→ REQUIREMENTS
Copy the first line of the material below and every later line through the line containing "SC.camera = camo", without any other output.
* START INFORMATION SUPPLIED *
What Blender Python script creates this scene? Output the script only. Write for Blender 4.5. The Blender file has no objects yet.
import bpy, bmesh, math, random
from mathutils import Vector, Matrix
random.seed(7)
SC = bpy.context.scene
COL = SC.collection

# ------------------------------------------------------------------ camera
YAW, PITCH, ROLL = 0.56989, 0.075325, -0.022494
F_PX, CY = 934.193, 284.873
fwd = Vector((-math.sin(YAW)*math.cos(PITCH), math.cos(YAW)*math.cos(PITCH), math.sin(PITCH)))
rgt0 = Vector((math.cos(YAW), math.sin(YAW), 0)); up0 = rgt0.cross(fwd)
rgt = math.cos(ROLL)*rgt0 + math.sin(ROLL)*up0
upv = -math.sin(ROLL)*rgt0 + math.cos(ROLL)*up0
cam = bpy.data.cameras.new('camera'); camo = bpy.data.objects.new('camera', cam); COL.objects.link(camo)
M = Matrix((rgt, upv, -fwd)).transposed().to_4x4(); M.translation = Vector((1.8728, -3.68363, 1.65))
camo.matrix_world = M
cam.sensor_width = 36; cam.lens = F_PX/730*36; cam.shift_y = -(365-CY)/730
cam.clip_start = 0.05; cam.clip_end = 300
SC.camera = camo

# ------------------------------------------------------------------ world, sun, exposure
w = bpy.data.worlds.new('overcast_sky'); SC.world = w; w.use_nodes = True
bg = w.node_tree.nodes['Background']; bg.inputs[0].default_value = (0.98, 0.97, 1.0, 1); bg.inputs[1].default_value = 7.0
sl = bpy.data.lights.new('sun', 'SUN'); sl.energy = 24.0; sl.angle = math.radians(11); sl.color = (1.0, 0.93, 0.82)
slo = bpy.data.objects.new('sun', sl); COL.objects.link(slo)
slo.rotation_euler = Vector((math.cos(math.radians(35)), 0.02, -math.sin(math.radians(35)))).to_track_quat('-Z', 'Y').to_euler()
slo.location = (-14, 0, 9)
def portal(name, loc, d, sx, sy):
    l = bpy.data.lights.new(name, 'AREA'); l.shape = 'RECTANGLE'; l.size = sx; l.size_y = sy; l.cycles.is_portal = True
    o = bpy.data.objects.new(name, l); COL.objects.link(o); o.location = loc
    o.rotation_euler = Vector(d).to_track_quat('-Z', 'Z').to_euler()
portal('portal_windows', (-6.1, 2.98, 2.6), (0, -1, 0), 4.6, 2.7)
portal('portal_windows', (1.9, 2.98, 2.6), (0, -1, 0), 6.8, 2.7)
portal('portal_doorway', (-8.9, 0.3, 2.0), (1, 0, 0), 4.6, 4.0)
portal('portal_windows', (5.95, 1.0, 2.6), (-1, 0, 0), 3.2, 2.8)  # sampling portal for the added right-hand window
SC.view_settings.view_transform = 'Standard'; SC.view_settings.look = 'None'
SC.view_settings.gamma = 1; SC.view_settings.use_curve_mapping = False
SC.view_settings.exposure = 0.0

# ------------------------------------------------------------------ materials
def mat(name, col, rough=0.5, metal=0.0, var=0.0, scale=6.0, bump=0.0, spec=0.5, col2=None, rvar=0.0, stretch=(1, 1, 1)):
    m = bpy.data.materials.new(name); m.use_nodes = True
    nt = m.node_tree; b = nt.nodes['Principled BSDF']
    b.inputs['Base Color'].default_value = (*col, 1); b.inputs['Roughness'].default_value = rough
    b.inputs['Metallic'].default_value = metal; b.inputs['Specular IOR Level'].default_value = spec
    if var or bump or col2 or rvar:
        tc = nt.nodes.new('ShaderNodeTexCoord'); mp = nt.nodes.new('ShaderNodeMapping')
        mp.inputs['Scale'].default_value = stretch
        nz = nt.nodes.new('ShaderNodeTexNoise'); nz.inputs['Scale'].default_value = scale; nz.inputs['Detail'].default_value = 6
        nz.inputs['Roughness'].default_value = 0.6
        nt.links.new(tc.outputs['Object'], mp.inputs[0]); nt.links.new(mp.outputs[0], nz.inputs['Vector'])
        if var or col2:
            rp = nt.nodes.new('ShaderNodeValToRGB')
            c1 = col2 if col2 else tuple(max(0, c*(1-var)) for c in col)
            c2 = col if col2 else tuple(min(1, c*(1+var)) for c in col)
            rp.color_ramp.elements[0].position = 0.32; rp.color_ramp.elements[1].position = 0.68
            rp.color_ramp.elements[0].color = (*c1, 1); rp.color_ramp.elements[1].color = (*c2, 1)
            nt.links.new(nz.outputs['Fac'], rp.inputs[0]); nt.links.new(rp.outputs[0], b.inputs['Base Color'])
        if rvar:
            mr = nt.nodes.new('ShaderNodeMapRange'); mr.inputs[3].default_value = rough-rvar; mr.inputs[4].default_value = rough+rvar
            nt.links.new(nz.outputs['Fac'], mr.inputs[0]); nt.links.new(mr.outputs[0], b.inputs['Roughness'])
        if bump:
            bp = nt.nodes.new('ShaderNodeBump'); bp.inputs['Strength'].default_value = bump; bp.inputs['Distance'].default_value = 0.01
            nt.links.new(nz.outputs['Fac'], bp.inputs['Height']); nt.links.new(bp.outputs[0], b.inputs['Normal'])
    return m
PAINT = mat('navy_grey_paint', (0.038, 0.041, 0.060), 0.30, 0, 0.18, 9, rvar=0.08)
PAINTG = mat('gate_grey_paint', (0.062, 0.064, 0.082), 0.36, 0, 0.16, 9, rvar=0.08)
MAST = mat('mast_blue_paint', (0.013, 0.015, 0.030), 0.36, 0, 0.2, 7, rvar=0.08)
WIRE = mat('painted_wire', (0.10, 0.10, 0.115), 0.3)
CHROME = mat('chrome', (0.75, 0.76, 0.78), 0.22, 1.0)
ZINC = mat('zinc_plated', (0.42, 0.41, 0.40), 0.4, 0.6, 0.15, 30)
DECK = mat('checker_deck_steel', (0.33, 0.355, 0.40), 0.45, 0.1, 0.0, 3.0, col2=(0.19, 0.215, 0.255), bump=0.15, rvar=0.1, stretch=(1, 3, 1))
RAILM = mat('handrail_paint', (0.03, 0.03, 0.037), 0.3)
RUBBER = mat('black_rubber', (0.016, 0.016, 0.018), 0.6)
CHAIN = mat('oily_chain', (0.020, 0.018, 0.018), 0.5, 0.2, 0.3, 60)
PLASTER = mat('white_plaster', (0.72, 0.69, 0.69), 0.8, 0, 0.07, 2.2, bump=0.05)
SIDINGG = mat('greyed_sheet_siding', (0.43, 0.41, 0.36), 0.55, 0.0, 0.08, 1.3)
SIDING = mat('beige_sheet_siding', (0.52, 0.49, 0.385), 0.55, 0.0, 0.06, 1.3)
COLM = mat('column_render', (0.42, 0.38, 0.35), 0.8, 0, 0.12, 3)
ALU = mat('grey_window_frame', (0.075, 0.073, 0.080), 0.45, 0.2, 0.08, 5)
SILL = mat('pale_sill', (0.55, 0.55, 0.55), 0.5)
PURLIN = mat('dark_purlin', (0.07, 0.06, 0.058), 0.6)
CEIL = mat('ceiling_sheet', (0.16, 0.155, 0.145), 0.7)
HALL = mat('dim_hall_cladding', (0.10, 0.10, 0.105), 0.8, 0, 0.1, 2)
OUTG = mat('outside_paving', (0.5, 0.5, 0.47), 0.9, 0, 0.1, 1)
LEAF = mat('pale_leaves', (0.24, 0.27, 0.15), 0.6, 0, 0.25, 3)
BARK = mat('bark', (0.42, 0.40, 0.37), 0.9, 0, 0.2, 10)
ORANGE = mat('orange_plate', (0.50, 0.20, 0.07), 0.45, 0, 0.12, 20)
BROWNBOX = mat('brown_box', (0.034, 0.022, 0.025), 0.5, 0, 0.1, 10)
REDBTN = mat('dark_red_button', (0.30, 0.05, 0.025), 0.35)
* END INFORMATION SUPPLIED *
→ THE RESPONSE
What Blender Python script creates this scene? Output the script only. Write for Blender 4.5. The Blender file has no objects yet.
import bpy, bmesh, math, random
from mathutils import Vector, Matrix
random.seed(7)
SC = bpy.context.scene
COL = SC.collection

# ------------------------------------------------------------------ camera
YAW, PITCH, ROLL = 0.56989, 0.075325, -0.022494
F_PX, CY = 934.193, 284.873
fwd = Vector((-math.sin(YAW)*math.cos(PITCH), math.cos(YAW)*math.cos(PITCH), math.sin(PITCH)))
rgt0 = Vector((math.cos(YAW), math.sin(YAW), 0)); up0 = rgt0.cross(fwd)
rgt = math.cos(ROLL)*rgt0 + math.sin(ROLL)*up0
upv = -math.sin(ROLL)*rgt0 + math.cos(ROLL)*up0
cam = bpy.data.cameras.new('camera'); camo = bpy.data.objects.new('camera', cam); COL.objects.link(camo)
M = Matrix((rgt, upv, -fwd)).transposed().to_4x4(); M.translation = Vector((1.8728, -3.68363, 1.65))
camo.matrix_world = M
cam.sensor_width = 36; cam.lens = F_PX/730*36; cam.shift_y = -(365-CY)/730
cam.clip_start = 0.05; cam.clip_end = 300
SC.camera = camo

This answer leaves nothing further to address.